I heard someone say, “AA is the most expensive treatment in the World. A person has to loose everything, the house, the job, the lover and then some to get into these rooms.” This is not my case, but it sheds light on the matter.

Thanks for listening. ;)

~ Still abstinent and sober.


At 2/24/2006 5:10 AM, Blogger Scott tells all . . .

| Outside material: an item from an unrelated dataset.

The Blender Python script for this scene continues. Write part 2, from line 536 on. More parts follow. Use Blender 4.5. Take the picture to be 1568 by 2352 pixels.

Good for you, staying abstinent. I can totally relate to the constant battle. Among my vises, is the absolute joy of eating. I lost a bunch of weight a couple years ago by changing how I eat, counting calories on a spreadsheet daiy (what a drudgery) and exercising. Well, after a time, I got comfy and have gained it all back over time. I simply hate having to watch my intake so closely, it gets tiring being constantly vigilant with drinking, drugging, eating, and all that stuff.... But, in the end, I accept thats who I am and have to do it if I want a happy, healthy peaceful life. I am not bulemic, but I can relate to what you go through with food... I will pray for ya :-) Keep on keepin on!

At 3/14/2006 11:09 AM, Blogger sirreene tells all . . .

I have spoken to women in AA who have eating disorders and they explained to me how extremely difficult it is. You don't have to be around liquor but you have to deal with food. So you have a double whammy. Tough road but with good sponsors you can travel it.